§ Supplied data:
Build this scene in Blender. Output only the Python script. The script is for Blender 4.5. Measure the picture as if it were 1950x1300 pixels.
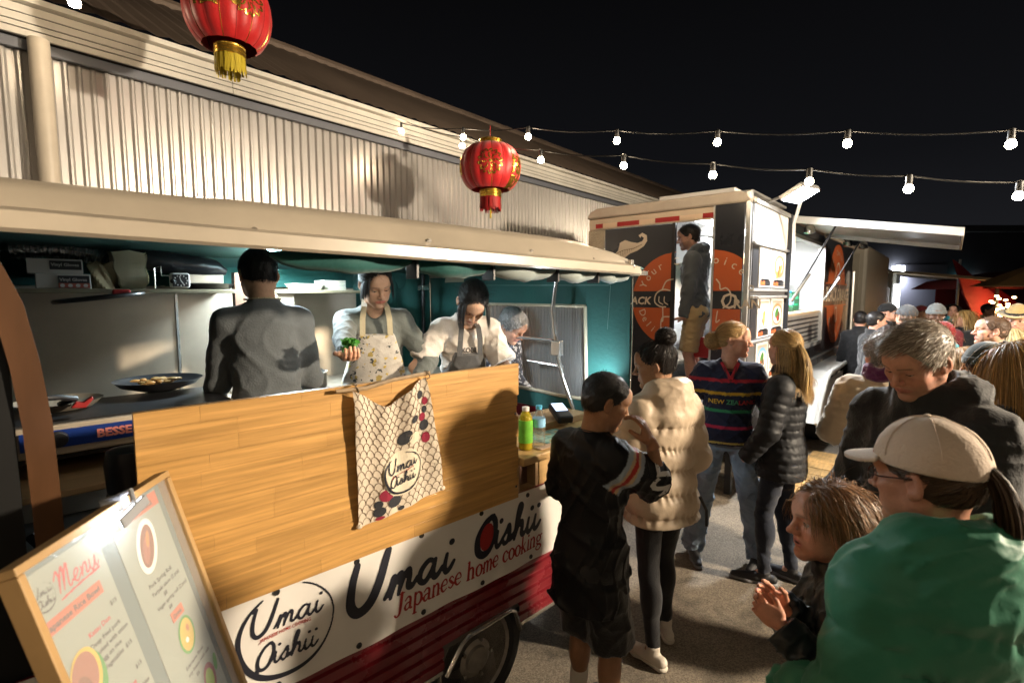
import bpy, bmesh, math, random
import numpy as np
from mathutils import Vector, Matrix
from mathutils.bvhtree import BVHTree
random.seed(7); RNG = np.random.default_rng(7)
SC = bpy.context.scene
COL = SC.collection
for o in list(bpy.data.objects): bpy.data.objects.remove(o)

# ---------------------------------------------------------------- camera, night sky, exposure
cam = bpy.data.cameras.new('camera'); camo = bpy.data.objects.new('camera', cam); COL.objects.link(camo)
cam.sensor_width = 36.0; cam.lens = 965.0/1950.0*36.0
cam.clip_start = 0.05; cam.clip_end = 400
camo.location = (0, 0, 1.9); camo.rotation_euler = (math.radians(90)-math.atan(90/965.0), 0, 0)
cam.dof.use_dof = True; cam.dof.focus_distance = 2.7; cam.dof.aperture_fstop = 3.2
SC.camera = camo
wd = bpy.data.worlds.new('World'); SC.world = wd; wd.use_nodes = True
bg = wd.node_tree.nodes['Background']; bg.inputs[1].default_value = 0.005
_n, _l = wd.node_tree.nodes, wd.node_tree.links      # night sky: town glow towards the horizon, near black overhead
_tc = _n.new('ShaderNodeTexCoord'); _sp = _n.new('ShaderNodeSeparateXYZ'); _cr = _n.new('ShaderNodeValToRGB'); _l.new(_tc.outputs['Generated'], _sp.inputs[0]); _l.new(_sp.outputs['Z'], _cr.inputs[0]); _l.new(_cr.outputs[0], bg.inputs[0])
_cr.color_ramp.elements[0].color = (1.9, 1.95, 2.3, 1); _cr.color_ramp.elements[0].position = .0; _cr.color_ramp.elements[1].color = (.26, .25, .27, 1); _cr.color_ramp.elements[1].position = .55
_e = _cr.color_ramp.elements.new(.22); _e.color = (.75, .78, .95, 1)
SC.view_settings.view_transform = 'Standard'; SC.view_settings.look = 'None'
SC.view_settings.exposure = 0.55; SC.view_settings.gamma = 1.0
SC.cycles.use_denoising = True
SC.cycles.max_bounces = 6; SC.cycles.diffuse_bounces = 3; SC.cycles.glossy_bounces = 3; SC.cycles.transmission_bounces = 6
SC.cycles.sample_clamp_indirect = 4.0
SC.cycles.caustics_reflective = False; SC.cycles.caustics_refractive = False

KANG, TANG = 43.6, 49.1      # heading of the caravan and of the trailer / shed
def FR(deg): return Matrix.Rotation(math.radians(deg), 4, 'Z')
WF, KF, TF = Matrix.Identity(4), FR(KANG), FR(TANG)

def area_lamp(name, loc, target, watts, size, color, spread=180, parent=None):
    L = bpy.data.lights.new(name, 'AREA'); L.energy = watts; L.size = size; L.color = color; L.shape = 'DISK'
    L.spread = math.radians(spread)
    o = bpy.data.objects.new(name, L); COL.objects.link(o)
    o.location = loc; d = Vector(target)-Vector(loc); o.rotation_euler = d.to_track_quat('-Z', 'Y').to_euler()
    return o
# floodlight on the mast at the right of the yard (its mast and housing are built below)
KEY_POS = Vector((6.3, 0.7, 3.0)); KEY_AIM = Vector((0.3, 3.0, 1.5))
key = area_lamp('mast_light', KEY_POS, KEY_AIM, 620, .30, (1.0, .83, .62), 170)
# ---------------------------------------------------------------- materials
MATS = {}
def M(name, col=(.5,.5,.5), rough=.5, metal=0., spec=.5, bump=None, var=None, attr=False, emit=None, trans=0., coat=0., rnd=0., ior=1.45, alpha=None, sheen=0., sub=0., stretch=None):
    """procedural principled material; bump=(scale,strength[,detail]), var=(scale,amount), attr: multiply by vertex colour, rnd: per-object tone"""
    if name in MATS: return MATS[name]
    m = bpy.data.materials.new(name); m.use_nodes = True; nt = m.node_tree; N = nt.nodes; Lk = nt.links
    b = N['Principled BSDF']
    b.inputs['Base Color'].default_value = (*col, 1); b.inputs['Roughness'].default_value = rough
    b.inputs['Metallic'].default_value = metal; b.inputs['Specular IOR Level'].default_value = spec
    b.inputs['IOR'].default_value = ior
    if trans: b.inputs['Transmission Weight'].default_value = trans
    if coat: b.inputs['Coat Weight'].default_value = coat; b.inputs['Coat Roughness'].default_value = .12
    if sheen: b.inputs['Sheen Weight'].default_value = sheen
    if sub: b.inputs['Subsurface Weight'].default_value = sub; b.inputs['Subsurface Radius'].default_value = (1,.35,.2); b.inputs['Subsurface Scale'].default_value = .008
    if alpha is not None: b.inputs['Alpha'].default_value = alpha
    tc = N.new('ShaderNodeTexCoord'); src = tc.outputs['Object']
    if stretch:
        mp = N.new('ShaderNodeMapping'); mp.inputs['Scale'].default_value = stretch; Lk.new(src, mp.inputs[0]); src = mp.outputs[0]
    cur = None
    def rgb(c):
        r = N.new('ShaderNodeRGB'); r.outputs[0].default_value = (*c, 1); return r.outputs[0]
    if var or attr or rnd: cur = rgb(col)
    if var:
        nz = N.new('ShaderNodeTexNoise'); nz.inputs['Scale'].default_value = var[0]; nz.inputs['Detail'].default_value = 6; nz.inputs['Roughness'].default_value = .62
        Lk.new(src, nz.inputs['Vector'])
        mr = N.new('ShaderNodeMapRange'); mr.inputs[1].default_value = .28; mr.inputs[2].default_value = .72
        mr.inputs[3].default_value = 1-var[1]; mr.inputs[4].default_value = 1+var[1]
        Lk.new(nz.outputs['Fac'], mr.inputs[0])
        mx = N.new('ShaderNodeVectorMath'); mx.operation = 'SCALE'; Lk.new(cur, mx.inputs[0]); Lk.new(mr.outputs[0], mx.inputs['Scale']); cur = mx.outputs[0]
        rr = N.new('ShaderNodeMapRange'); rr.inputs[3].default_value = max(.02, rough-.12); rr.inputs[4].default_value = min(1, rough+.12)
        Lk.new(nz.outputs['Fac'], rr.inputs[0]); Lk.new(rr.outputs[0], b.inputs['Roughness'])
    if rnd:
        oi = N.new('ShaderNodeObjectInfo'); mr = N.new('ShaderNodeMapRange'); mr.inputs[3].default_value = 1-rnd; mr.inputs[4].default_value = 1+rnd
        Lk.new(oi.outputs['Random'], mr.inputs[0])
        mx = N.new('ShaderNodeVectorMath'); mx.operation = 'SCALE'; Lk.new(cur, mx.inputs[0]); Lk.new(mr.outputs[0], mx.inputs['Scale']); cur = mx.outputs[0]
    if attr:
        at = N.new('ShaderNodeAttribute'); at.attribute_name = 'Col'
        mx = N.new('ShaderNodeVectorMath'); mx.operation = 'MULTIPLY'; Lk.new(cur, mx.inputs[0]); Lk.new(at.outputs['Color'], mx.inputs[1]); cur = mx.outputs[0]
    if cur is not None: Lk.new(cur, b.inputs['Base Color'])
    if emit:
        b.inputs['Emission Color'].default_value = (*emit[0], 1); b.inputs['Emission Strength'].default_value = emit[1]
    if bump:
        nz = N.new('ShaderNodeTexNoise'); nz.inputs['Scale'].default_value = bump[0]; nz.inputs['Detail'].default_value = bump[2] if len(bump) > 2 else 4
        Lk.new(src, nz.inputs['Vector'])
        bp = N.new('ShaderNodeBump'); bp.inputs['Strength'].default_value = bump[1]; bp.inputs['Distance'].default_value = .01
        Lk.new(nz.outputs['Fac'], bp.inputs['Height']); Lk.new(bp.outputs[0], b.inputs['Normal'])
    MATS[name] = m
    return m

def srgb(r, g, b):
    f = lambda c: (c/255/12.92) if c/255 <= .04045 else ((c/255+.055)/1.055)**2.4
    return (f(r), f(g), f(b))

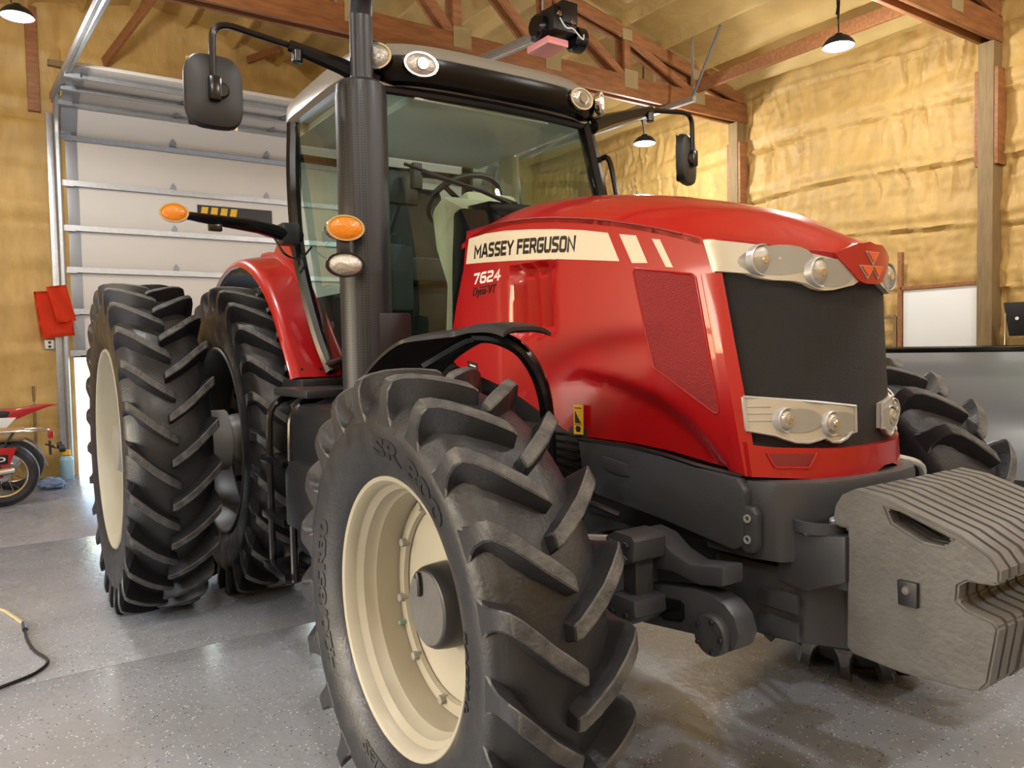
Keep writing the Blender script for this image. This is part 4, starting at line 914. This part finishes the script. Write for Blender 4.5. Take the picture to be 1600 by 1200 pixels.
# ---- exhaust stack ----
ex_ = empty('exhaust_stack', (-1.19, -.745, 1.3), T)
Lathe('heat_guard', [(1.25, .09), (1.28, .114), (2.60, .114), (2.655, .108), (2.67, .09), (2.66, .05), (1.25, .05)], (-1.19, -.745, 0), 'guard', ex_, (0, 0, 1), 40, True)
Tube('exhaust_pipe', [(-1.175, -.745, 2.5), (-1.17, -.745, 2.90), (-1.165, -.745, 2.97), (-1.13, -.755, 3.03), (-1.07, -.775, 3.065)], .051, 'steelblack', ex_, 24, 4)
disc('pipe_outlet', (-1.067, -.776, 3.067), (.83, -.28, .48), .046, .006, 'decalblack', ex_, 24)
Box('exhaust_support', (-1.14, -.66, 1.5), (.14, .16, .3), 'black', ex_, .01)
# ---- red rear fenders ----
for s in (1, -1):
    def fen(u, v, d):
        # u angle about the rear axle, v 0 inner .. 1 outer
        r = 1.12 + .09 * max(0, (.62 - u) / .4) ** 1.5 + .05 * (1 - v) * max(0, min(1, (u - .5) / .6)) + d * .012
        if v > .86: r -= .03 * ((v - .86) / .14) ** 2
        return Vector((-3 + r * math.cos(u), s * (-.60 - .26 * v), .94 + r * math.sin(u)))
    bm = bmesh.new(); N1, N2 = 44, 12; g0 = []
    for d in (0, 1): g0.append([[bm.verts.new(fen(.36 + (2.1 - .36) * i / N1, j / N2, d)) for j in range(N2 + 1)] for i in range(N1 + 1)])
    for d in (0, 1):
        for i in range(N1):
            for j in range(N2): bm.faces.new((g0[d][i][j], g0[d][i + 1][j], g0[d][i + 1][j + 1], g0[d][i][j + 1]))
    for i in range(N1):
        for j in (0, N2): bm.faces.new((g0[0][i][j], g0[0][i + 1][j], g0[1][i + 1][j], g0[1][i][j]))
    for j in range(N2):
        for i in (0, N1): bm.faces.new((g0[0][i][j], g0[0][i][j + 1], g0[1][i][j + 1], g0[1][i][j]))
    fe = finish(bm, 'rear_fender', 'red', T, 40)
    Tube('fender_crest', [fen(.38 + .1 * k, .22, 1) + Vector((0, 0, .004)) for k in range(13)], .02, 'red', fe, 8)
    bm = bmesh.new(); prism(bm, [(-2.86, 2.10), (-2.72, 2.20), (-2.62, 2.205), (-2.0, 1.55), (-1.87, 1.36), (-1.95, 1.36), (-2.3, 1.75), (-2.6, 2.02)], XZ, s * -.60, s * -.645); finish(bm, 'fender_flange', 'red', fe)
    for yy in (-.70, -.80): disc('fender_bolt', fen(.40, (abs(yy) - .6) / .26, 1), (.93, 0, .37), .008, .008, 'gloss', fe, 8)
    bm = bmesh.new(); lathe(bm, [(-.24, 1.09), (.0, 1.09), (.0, 1.06), (-.24, 1.06)], (-3, s * -.60, .94), (0, s, 0), 30, True, 0, 2 * PI)
    bmesh.ops.delete(bm, geom=[f for f in bm.faces if f.calc_center_median().z < 1.9 or f.calc_center_median().x > -2.6], context='FACES'); finish(bm, 'fender_liner', 'black', fe)
    Box('fender_undertray', (-1.98, s * -.72, 1.31), (.35, .24, .07), 'black', fe, .01)
    # work lamp arm over the fender with amber lamp
    arm = Tube('marker_arm', [(-1.98, s * -.77, 2.10), (-1.92, s * -.90, 2.10), (-1.86, s * -1.02, 2.115), (-1.78, s * -1.33, 2.125), (-1.77, s * -1.40, 2.13)], .03, cabm, T, 10, 0, [.032, .036, .034, .022, .018])
    Box('arm_clamp', (-1.95, s * -.84, 2.10), (.10, .09, .11), 'steelblack', arm, .01)
    Box('arm_foot', (-1.81, s * -1.24, 2.088), (.04, .06, .035), 'gloss', arm, .004)
    Tube('arm_cable', [(-1.9, s * -.93, 2.07), (-1.89, s * -.88, 1.99), (-1.95, s * -.78, 1.98), (-2.0, s * -.7, 2.05)], .006, 'gloss', arm, 5, 4)
    oval_lamp((-1.76, s * -1.43, 2.135), (1, s * -.25, 0), .065, .045, arm, 'chrome', 'amber', .05)
    bm = bmesh.new(); 
    # lamps on the guard: amber above, clear below
    if s > 0:
        oval_lamp((-1.06, -.888, 2.005), (1, -.18, 0), .083, .056, ex_, 'chrome', 'amber', .07)
        Box('lamp_stem', (-1.09, -.888, 1.93), (.04, .05, .07), 'steelblack', ex_, .006)
        oval_lamp((-1.06, -.892, 1.85), (1, -.18, 0), .084, .054, ex_, 'gloss', 'lens', .03)
        Tube('lamp_mount', [(-1.17, -.80, 2.01), (-1.10, -.90, 2.005)], .03, 'chrome', ex_, 8)
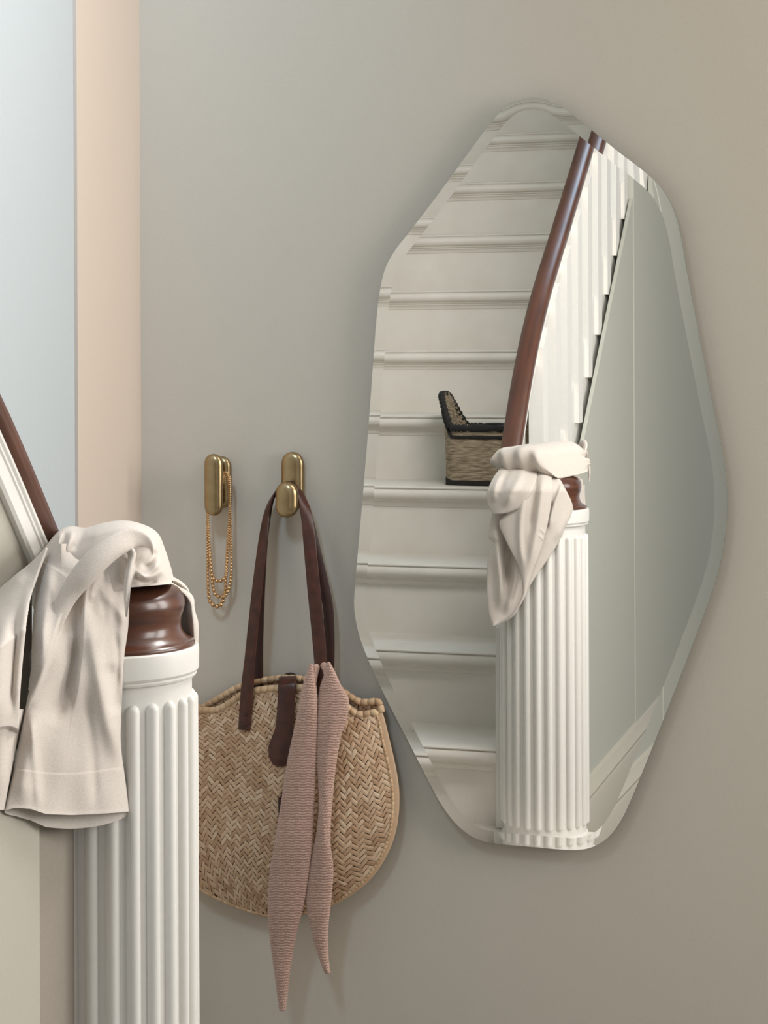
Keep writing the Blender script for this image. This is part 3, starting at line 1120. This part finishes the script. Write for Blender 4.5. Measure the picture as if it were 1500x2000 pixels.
# ------------------------------------------------------------------ knit scarf
def scarf_tail(left, right, y0, y1, depth_fn, bulge, ny, nxx=44, twist=None):
    ys = np.linspace(y0, y1, ny)
    xl, xr = by_y(left, ys), by_y(right, ys)
    rows = (y1 - y0) / 5.25
    u = np.linspace(0, 1, nxx)[None, :]
    t = 2 * u - 1
    X = xl[:, None] + (xr - xl)[:, None] * u
    Y = np.repeat(ys[:, None], nxx, 1)
    ph = np.linspace(0, 1, ny)[:, None] * rows
    ridge = np.abs(np.sin(math.pi * ph))
    bead = 0.5 + 0.5 * np.cos(2 * math.pi * X / 3.1 + math.pi * (np.floor(ph) % 2))
    E = np.sqrt(np.maximum(0, 1 - t * t))
    base = depth_fn(X, Y)
    YF_ = base - bulge * E - 0.0027 * ridge * (0.50 + 0.50 * bead)
    XJ = X + 12 * ridge * np.sign(t) * np.maximum(0, np.abs(t) - 0.9)
    YJ = Y + 0.8 * np.sin(X * 0.3)
    YK = base + 0.5 * bulge * E
    vs = []
    for j in range(ny):
        for i in range(nxx):
            vs.append(P(XJ[j, i], YJ[j, i], YF_[j, i]))
        for i in range(nxx - 2, 0, -1):
            vs.append(P(X[j, i], Y[j, i], YK[j, i]))
    nu = nxx * 2 - 2
    fs = grid_faces(nu, ny, True)
    fs.append(tuple(range(nu)))
    fs.append(tuple(reversed(range((ny - 1) * nu, ny * nu))))
    return vs, fs


L1 = [(604, 1299), (598, 1318), (590, 1345), (580, 1400), (563, 1480), (549, 1570), (537, 1645), (528, 1700), (524, 1760), (527, 1825), (537, 1905), (546, 1974)]
R1 = [(611, 1297), (614, 1320), (618, 1350), (619, 1400), (618, 1450), (615, 1550), (608, 1660), (601, 1722), (592, 1770), (576, 1838), (566, 1900), (558, 1974)]
L2 = [(640, 1292), (635, 1312), (625, 1345), (619, 1400), (617, 1440), (618, 1480), (622, 1530), (623, 1580), (618, 1630), (607, 1680), (600, 1720), (597, 1750), (603, 1795), (616, 1848), (630, 1890), (636, 1902)]
R2 = [(643, 1293), (654, 1312), (667, 1342), (680, 1363), (678, 1398), (665, 1440), (655, 1500), (650, 1550), (646, 1600), (645, 1650), (650, 1690), (649, 1730), (645, 1770), (640, 1820), (641, 1870), (645, 1902)]


def d1(x, y):
    return np.where(y > 1380, -0.066, -0.054 - 0.012 * (y - 1297) / 83) + 0.022 * np.clip((y - 1650) / 200, 0, 1)


def d2(x, y):
    base = np.where(y > 1400, -0.062, -0.050 - 0.012 * (y - 1293) / 107) + 0.022 * np.clip((y - 1650) / 200, 0, 1)
    tw = folds(x, y, [('r', 0.006, 9, [(665, 1370), (645, 1440), (635, 1520), (638, 1600), (646, 1650)]), ('s', 0.008, 14, [(640, 1665), (632, 1590), (622, 1520), (618, 1450)])])
    return base - tw * 0.55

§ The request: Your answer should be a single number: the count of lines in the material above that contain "scene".

§ Worked answer: 2